Britain showcases fighter of the future

UK Defence Minister Gavin Williamson speaks during the unveiling of a model of the new Tempest fighter jet at the annual Farnborough Airshow, southwest of London
UK Defence Minister Gavin Williamson speaks during the unveiling of a model of the new Tempest fighter jet at the annual Farnborough Airshow, southwest of London
Image: AFP

British Defence Minister Gavin Williamson unveiled a model of the country’s proposed new fighter jet, the Tempest, at the Farnborough Airshow on Monday.

He said Britain would seek international partners to help develop the project.

The government said £2bn (R35bn) had been earmarked to finance the project up to 2025.

Additional funding would be provided by its industrial partners on the project.

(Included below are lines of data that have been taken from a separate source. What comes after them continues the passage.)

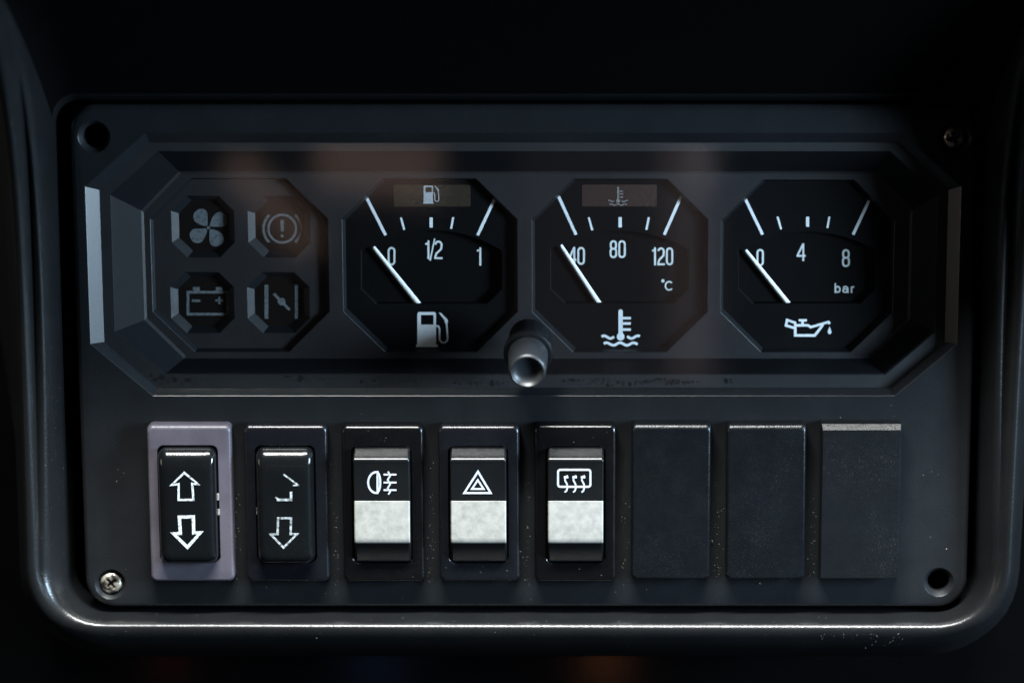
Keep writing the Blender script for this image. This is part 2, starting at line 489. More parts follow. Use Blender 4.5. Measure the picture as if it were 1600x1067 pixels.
# chamfer of the octagonal opening
O2 = box4(159, 1479, 223, 606, -18)
mb = MB(); o2 = octa(O2, 80, 74, -18)
mb.loft([o1, octa((O1[0] + 1, O1[1] - 1, O1[2] + 1, O1[3] - 1), 95, 83, -0.7), o2, octa(O2, 80, 74, -30)])
panel.part('opening_chamfer', mb, 'chamfer', angle=20)
for k, (c, r) in hc.items():
    mb = MB()
    mb.loft([circ(c, r, 0), circ(c, r - .8, -.6), circ(c, r - 6.2, -8), circ(c, r - 7, -10), circ(c, r - 7, -62)])
    if k in ('ll', 'ur'):
        mb.fill(xy(circ(c, r - 7, 0)), [], -62)
    panel.part('screw_hole', mb, 'panel')
def screw(key, rot):
    c, r = hc[key]
    w0, hr = -5.0, 18.4
    mb = MB()
    cross = []
    a, b_ = 2.9, 10.5
    for (x, y) in ((a, a), (a, b_), (-a, b_), (-a, a), (-b_, a), (-b_, -a), (-a, -a), (-a, -b_), (a, -b_), (a, -a), (b_, -a), (b_, a)):
        q = R(rot); cross.append((c[0] + x * math.cos(q) - y * math.sin(q), c[1] + x * math.sin(q) + y * math.cos(q)))
    ring = [circ(c, hr, w0 - 12), circ(c, hr, w0 - 3), circ(c, hr - 1.5, w0), circ(c, hr - 5, w0 + 2.6)]
    mb.loft(ring)
    mb.fill(xy(ring[-1]), [cross], w0 + 2.6)
    head = panel.part('screw', mb, 'screw')
    m2 = MB()
    inn = [(c[0] + (p[0] - c[0]) * 0.55, c[1] + (p[1] - c[1]) * 0.55, w0 - 10) for p in cross]
    m2.loft([[(p[0], p[1], w0 + 2.6) for p in cross], inn]); m2.fill(xy(inn), [], w0 - 10)
    panel.part('cross_slot', m2, 'screw', parent=head)
screw('ll', 38); screw('ur', 20)

# ================================================================== instrument cluster
O3 = box4(178, 1461, 238, 583, -24)
O4 = box4(223, 1424, 268, 560, -66)
clu = Thing('instrument_cluster', ((O4[0] + O4[1]) / 2, O4[2], -66), 'dark octagonal cluster housing with clear cover holding the gauges', 'instrument cluster')
mb = MB()
o3 = octa(O3, 76, 68, -22); o4 = octa(O4, 61, 62, -66)
m0 = MB()
m0.loft([octa((O2[0] - 3, O2[1] + 3, O2[2] - 3, O2[3] + 3), 80, 74, -21), octa((O3[0] - 2, O3[1] + 2, O3[2] - 2, O3[3] + 2), 76, 68, -21)])
clu.part('cover_ledge', m0, 'ledge', angle=15)
mb.loft([octa((O3[0] - 2, O3[1] + 2, O3[2] - 2, O3[3] + 2), 76, 68, -21), octa(O3, 76, 68, -22.5), o4])
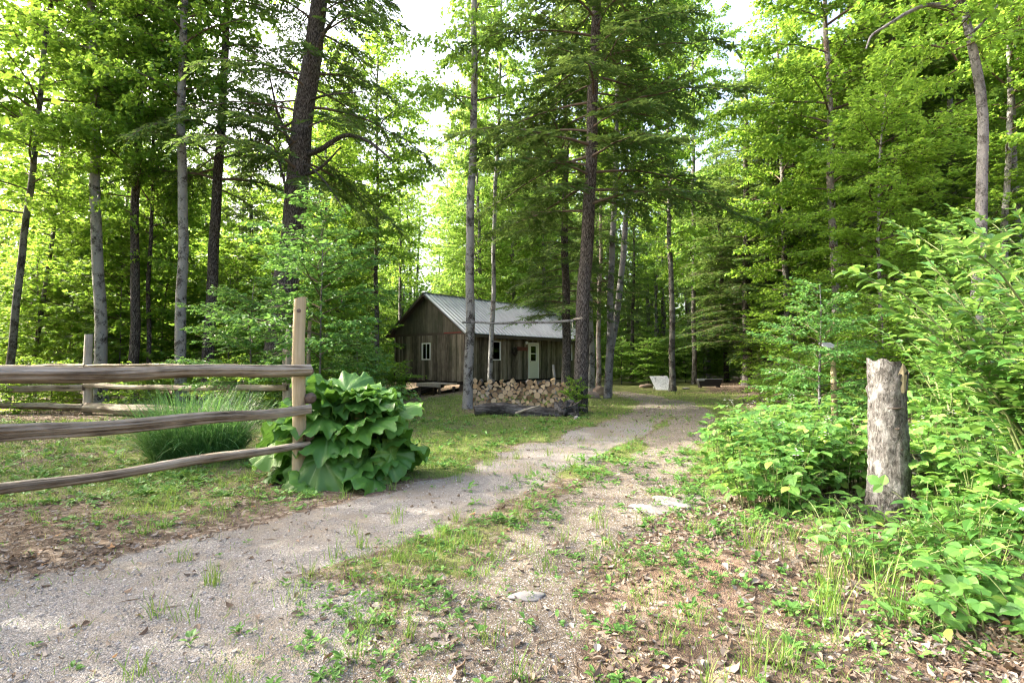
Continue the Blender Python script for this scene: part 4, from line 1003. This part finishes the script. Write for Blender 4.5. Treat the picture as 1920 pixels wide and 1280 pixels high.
def rock(name, label, p, size, mat, seed):
    import bmesh
    r = np.random.default_rng(seed); bm = bmesh.new(); bmesh.ops.create_icosphere(bm, subdivisions=3, radius=1)
    f = r.normal(0, 1.6, (6, 3)); ph = r.uniform(0, 6, 6)
    for v in bm.verts:
        c = np.array(v.co); k = 1 + sum(.10 * math.sin(float(f[i] @ c) + ph[i]) for i in range(6)); v.co = Vector((c[0] * k * size[0], c[1] * k * size[1], c[2] * k * size[2]))
    me = bpy.data.meshes.new(name); bm.to_mesh(me); bm.free()
    for pl in me.polygons: pl.use_smooth = True
    me.materials.append(mat); o = link(name, me); o.location = p; o.rotation_euler = (0, 0, r.uniform(0, 6)); tag(o, label, 'stone'); return o
M['stone_brown'] = plain_mat('brown_stone', (.23, .17, .13), .9, 0, .35, 6, .5)
M['stone_grey'] = plain_mat('grey_stone', (.22, .21, .20), .9, 0, .3, 6, .5)
M['stone_pale'] = plain_mat('pale_stone', (.21, .20, .185), .95, 0, .45, 14, .9)
for px, py, d, sz, m, l in ((1112, 742, 21.6, (.26, .2, .16), 'stone_brown', 'rounded brown stone lowest between the two trunks behind the roped hemlock'), (1124, 728, 23.2, (.30, .25, .26), 'stone_brown', 'upper reddish brown stone standing between the trunks at the drive bend'),
        (1098, 733, 22.0, (.17, .15, .14), 'stone_grey', 'small grey stone right beside the roped hemlock trunk'), (1210, 726, 30, (.34, .24, .13), 'stone_brown', 'low brownish boulder left of the white leaning panel'),
        (1285, 731, 28, (.20, .15, .06), 'stone_pale', 'small pale stone between the slim trunk and the dark trough'), (1080, 786, 13.9, (.07, .06, .05), 'stone_grey', 'small greyish stone at the foot of the root stump')):
    q = base(px, d); rock('stone', l, (q.x, q.y, q.z + sz[2] * .5), sz, M[m], int(px))
b = base(1240, 27.5); t = NT('speckled_white'); v = t.coords(); c = t.ramp(t.noise(v, 24, 3, .7), [(.36, (.16, .17, .18)), (.47, (.52, .54, .56)), (.8, (.64, .65, .67))]); t.bsdf(c, .6, t.bump(t.noise(v, 18, 3), .4, .01)); M['panel'] = t.m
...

The aircraft, which will eventually replace the Typhoon fighter jet, will be developed and built by industrial partners BAE Systems, Britain’s biggest defence company, alongside UK engine-maker Rolls-Royce, Italian defence firm Leonardo and European missile manufacturer MBDA.

Williamson was speaking at Farnborough in front of a giant screen that was pulled away to reveal the sleek grey life-size version of the Tempest, the cockpit window visible in its pointed nose.

Britain wants to find an international partner to help develop the jet, and Williamson appealed to a crowd packed with visiting military chiefs who were present to see the model.

“Our approach hinges on international collaboration,” he said.

“My question to potential partners is: ‘How can you work with us, how can we work with you?’ ”

Air Vice-Marshal Simon Rochelle said Britain was having discussions with a number of potential partner countries, including Sweden and Japan.

Analysts have said Sweden was the most likely partner, although countries like South Korea, Japan and Turkey, or Gulf arms-buying nations like Saudi Arabia, were also possibilities.

The new jet is set to be operational by 2035, ready to replace the Typhoon fleet, due to be retired in 2040.

The new jet will be able to be operated by a pilot in the aircraft, but will also have an unmanned capability.

Prime Minister Theresa May announced the new plans earlier on Monday when she opened the airshow.

“I want to announce the publication of the UK’s combat air strategy.

“It confirms our commitment to maintaining our world-class air power capabilities,” she said.